◆ TASK PROMPT ◆
Looking at the listing, state how many of its lines contain the string "bias". Write only the number.

◆ DATA EXTRACT ◆
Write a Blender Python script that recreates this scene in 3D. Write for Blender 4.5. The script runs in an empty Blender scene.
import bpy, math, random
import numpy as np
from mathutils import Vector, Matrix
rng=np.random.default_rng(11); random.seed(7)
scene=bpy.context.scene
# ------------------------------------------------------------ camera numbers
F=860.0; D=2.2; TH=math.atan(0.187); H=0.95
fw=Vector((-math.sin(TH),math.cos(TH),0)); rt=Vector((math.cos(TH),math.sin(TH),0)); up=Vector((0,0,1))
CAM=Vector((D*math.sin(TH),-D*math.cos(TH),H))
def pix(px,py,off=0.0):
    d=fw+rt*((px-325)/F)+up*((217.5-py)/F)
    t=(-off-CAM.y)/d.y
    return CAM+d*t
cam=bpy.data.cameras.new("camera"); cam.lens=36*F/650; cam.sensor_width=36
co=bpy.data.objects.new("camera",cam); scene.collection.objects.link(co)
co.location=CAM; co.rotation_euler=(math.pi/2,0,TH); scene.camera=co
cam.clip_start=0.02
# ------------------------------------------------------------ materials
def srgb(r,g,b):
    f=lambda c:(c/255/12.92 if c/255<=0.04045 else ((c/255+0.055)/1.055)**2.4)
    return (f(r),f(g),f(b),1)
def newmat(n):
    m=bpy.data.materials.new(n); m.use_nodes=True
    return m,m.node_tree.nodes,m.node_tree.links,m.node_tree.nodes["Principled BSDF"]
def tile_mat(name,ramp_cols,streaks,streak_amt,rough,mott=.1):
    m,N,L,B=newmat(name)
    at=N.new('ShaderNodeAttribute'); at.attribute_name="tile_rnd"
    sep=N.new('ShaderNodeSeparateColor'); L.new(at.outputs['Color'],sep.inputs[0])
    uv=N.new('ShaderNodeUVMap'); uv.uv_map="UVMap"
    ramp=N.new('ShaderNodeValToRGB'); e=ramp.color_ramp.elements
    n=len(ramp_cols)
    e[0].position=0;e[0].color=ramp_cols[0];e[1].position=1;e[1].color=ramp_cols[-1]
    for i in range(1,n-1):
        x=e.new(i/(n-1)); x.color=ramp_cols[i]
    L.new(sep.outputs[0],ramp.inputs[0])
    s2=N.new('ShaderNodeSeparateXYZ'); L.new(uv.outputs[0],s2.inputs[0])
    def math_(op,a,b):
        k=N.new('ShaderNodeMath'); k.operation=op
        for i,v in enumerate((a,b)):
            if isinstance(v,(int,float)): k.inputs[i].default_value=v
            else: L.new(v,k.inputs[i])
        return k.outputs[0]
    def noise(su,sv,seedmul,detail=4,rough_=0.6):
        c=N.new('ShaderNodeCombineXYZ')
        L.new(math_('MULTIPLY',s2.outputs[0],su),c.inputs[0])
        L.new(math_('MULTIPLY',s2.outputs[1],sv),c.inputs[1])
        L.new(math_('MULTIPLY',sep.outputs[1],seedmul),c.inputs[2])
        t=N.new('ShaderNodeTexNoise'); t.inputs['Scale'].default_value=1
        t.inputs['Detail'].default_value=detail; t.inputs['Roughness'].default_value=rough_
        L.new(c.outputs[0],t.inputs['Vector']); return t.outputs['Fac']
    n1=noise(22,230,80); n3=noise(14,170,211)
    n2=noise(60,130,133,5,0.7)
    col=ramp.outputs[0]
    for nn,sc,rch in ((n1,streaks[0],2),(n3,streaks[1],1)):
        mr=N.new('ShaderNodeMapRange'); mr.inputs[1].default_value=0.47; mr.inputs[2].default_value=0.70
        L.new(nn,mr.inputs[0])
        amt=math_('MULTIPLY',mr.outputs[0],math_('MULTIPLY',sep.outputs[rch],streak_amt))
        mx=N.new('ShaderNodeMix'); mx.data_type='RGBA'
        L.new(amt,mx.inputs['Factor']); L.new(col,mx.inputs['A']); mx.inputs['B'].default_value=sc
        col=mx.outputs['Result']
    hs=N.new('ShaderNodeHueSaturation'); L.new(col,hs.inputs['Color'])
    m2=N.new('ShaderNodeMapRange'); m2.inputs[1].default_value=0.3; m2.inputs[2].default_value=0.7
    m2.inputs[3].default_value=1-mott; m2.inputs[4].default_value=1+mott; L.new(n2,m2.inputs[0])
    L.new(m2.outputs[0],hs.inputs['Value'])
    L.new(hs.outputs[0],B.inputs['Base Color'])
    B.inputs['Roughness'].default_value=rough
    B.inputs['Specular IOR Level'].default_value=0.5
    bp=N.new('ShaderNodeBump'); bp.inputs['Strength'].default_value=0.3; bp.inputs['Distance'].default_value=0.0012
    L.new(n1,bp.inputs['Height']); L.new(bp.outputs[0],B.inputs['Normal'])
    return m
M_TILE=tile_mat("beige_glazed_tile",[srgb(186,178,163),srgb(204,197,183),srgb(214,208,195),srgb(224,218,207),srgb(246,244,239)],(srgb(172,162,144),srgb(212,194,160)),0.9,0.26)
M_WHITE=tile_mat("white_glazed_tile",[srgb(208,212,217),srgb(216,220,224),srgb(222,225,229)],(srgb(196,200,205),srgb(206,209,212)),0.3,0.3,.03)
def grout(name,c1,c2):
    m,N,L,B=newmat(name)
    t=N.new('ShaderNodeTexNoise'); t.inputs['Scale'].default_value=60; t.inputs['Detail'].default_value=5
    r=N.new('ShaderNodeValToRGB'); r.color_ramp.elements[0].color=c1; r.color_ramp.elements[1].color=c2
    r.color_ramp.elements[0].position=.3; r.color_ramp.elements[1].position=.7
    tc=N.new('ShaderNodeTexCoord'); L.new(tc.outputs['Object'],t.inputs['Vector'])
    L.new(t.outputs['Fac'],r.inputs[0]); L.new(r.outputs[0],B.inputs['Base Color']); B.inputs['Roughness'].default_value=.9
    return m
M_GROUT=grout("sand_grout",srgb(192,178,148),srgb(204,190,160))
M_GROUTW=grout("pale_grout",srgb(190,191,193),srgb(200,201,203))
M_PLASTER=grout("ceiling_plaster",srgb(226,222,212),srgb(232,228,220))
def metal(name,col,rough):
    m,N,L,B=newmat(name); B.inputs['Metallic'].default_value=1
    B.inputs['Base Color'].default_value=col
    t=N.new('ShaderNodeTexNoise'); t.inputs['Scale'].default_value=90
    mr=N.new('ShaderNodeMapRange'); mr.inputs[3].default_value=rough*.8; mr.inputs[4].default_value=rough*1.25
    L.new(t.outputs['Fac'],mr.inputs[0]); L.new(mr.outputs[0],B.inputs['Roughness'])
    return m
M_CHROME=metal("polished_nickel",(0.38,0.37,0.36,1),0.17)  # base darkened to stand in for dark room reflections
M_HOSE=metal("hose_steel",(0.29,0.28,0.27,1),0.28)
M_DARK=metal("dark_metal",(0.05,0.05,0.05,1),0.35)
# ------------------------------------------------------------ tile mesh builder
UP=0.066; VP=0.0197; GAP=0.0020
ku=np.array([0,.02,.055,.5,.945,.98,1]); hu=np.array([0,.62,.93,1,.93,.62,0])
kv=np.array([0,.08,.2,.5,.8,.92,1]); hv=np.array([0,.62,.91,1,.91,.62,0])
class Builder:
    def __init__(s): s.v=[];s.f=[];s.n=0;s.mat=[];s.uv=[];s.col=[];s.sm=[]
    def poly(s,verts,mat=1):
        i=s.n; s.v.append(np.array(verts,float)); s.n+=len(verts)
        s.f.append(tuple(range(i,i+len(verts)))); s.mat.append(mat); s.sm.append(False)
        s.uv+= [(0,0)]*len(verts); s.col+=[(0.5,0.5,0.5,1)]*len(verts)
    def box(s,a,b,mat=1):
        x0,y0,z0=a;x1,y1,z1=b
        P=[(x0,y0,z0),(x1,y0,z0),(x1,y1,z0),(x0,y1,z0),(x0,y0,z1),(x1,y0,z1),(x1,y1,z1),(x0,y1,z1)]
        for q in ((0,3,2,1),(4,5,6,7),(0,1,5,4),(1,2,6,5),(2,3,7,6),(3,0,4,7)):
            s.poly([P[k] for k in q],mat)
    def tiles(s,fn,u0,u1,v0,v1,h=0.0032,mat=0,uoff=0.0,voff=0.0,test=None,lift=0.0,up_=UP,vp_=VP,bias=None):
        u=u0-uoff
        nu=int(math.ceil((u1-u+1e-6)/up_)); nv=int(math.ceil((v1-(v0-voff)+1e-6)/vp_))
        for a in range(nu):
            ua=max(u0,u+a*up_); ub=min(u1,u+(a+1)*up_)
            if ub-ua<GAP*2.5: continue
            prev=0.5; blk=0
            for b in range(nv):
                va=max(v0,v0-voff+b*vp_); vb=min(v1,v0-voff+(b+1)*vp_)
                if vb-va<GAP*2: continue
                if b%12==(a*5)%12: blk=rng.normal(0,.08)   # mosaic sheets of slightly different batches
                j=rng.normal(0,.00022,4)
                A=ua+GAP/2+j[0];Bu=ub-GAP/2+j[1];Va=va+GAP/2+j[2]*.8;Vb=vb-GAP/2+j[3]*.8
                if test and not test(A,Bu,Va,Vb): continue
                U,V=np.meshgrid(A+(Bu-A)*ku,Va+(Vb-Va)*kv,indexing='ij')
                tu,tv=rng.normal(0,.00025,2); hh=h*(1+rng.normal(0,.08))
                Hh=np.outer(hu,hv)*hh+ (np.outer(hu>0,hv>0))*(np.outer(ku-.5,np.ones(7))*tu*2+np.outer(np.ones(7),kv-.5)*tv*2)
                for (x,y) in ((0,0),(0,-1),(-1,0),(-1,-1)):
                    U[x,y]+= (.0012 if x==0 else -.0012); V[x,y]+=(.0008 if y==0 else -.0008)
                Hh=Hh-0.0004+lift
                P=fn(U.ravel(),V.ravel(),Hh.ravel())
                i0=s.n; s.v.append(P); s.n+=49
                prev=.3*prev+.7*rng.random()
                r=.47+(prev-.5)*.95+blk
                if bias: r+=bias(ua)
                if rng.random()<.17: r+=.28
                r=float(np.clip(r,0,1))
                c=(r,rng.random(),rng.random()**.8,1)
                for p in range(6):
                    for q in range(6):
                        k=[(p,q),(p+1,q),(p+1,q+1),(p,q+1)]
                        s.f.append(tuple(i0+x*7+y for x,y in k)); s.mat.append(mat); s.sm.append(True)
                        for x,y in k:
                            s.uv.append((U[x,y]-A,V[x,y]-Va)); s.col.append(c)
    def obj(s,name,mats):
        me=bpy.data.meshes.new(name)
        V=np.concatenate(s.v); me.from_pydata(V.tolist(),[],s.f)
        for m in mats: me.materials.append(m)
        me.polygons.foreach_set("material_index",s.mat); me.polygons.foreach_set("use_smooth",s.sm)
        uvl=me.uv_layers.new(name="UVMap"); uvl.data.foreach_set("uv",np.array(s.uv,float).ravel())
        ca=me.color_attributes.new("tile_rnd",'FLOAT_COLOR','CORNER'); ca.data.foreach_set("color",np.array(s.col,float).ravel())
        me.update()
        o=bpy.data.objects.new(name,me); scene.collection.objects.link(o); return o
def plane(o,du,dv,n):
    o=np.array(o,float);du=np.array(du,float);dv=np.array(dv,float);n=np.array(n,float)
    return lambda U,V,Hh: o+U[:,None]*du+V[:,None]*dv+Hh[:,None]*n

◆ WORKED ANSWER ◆
2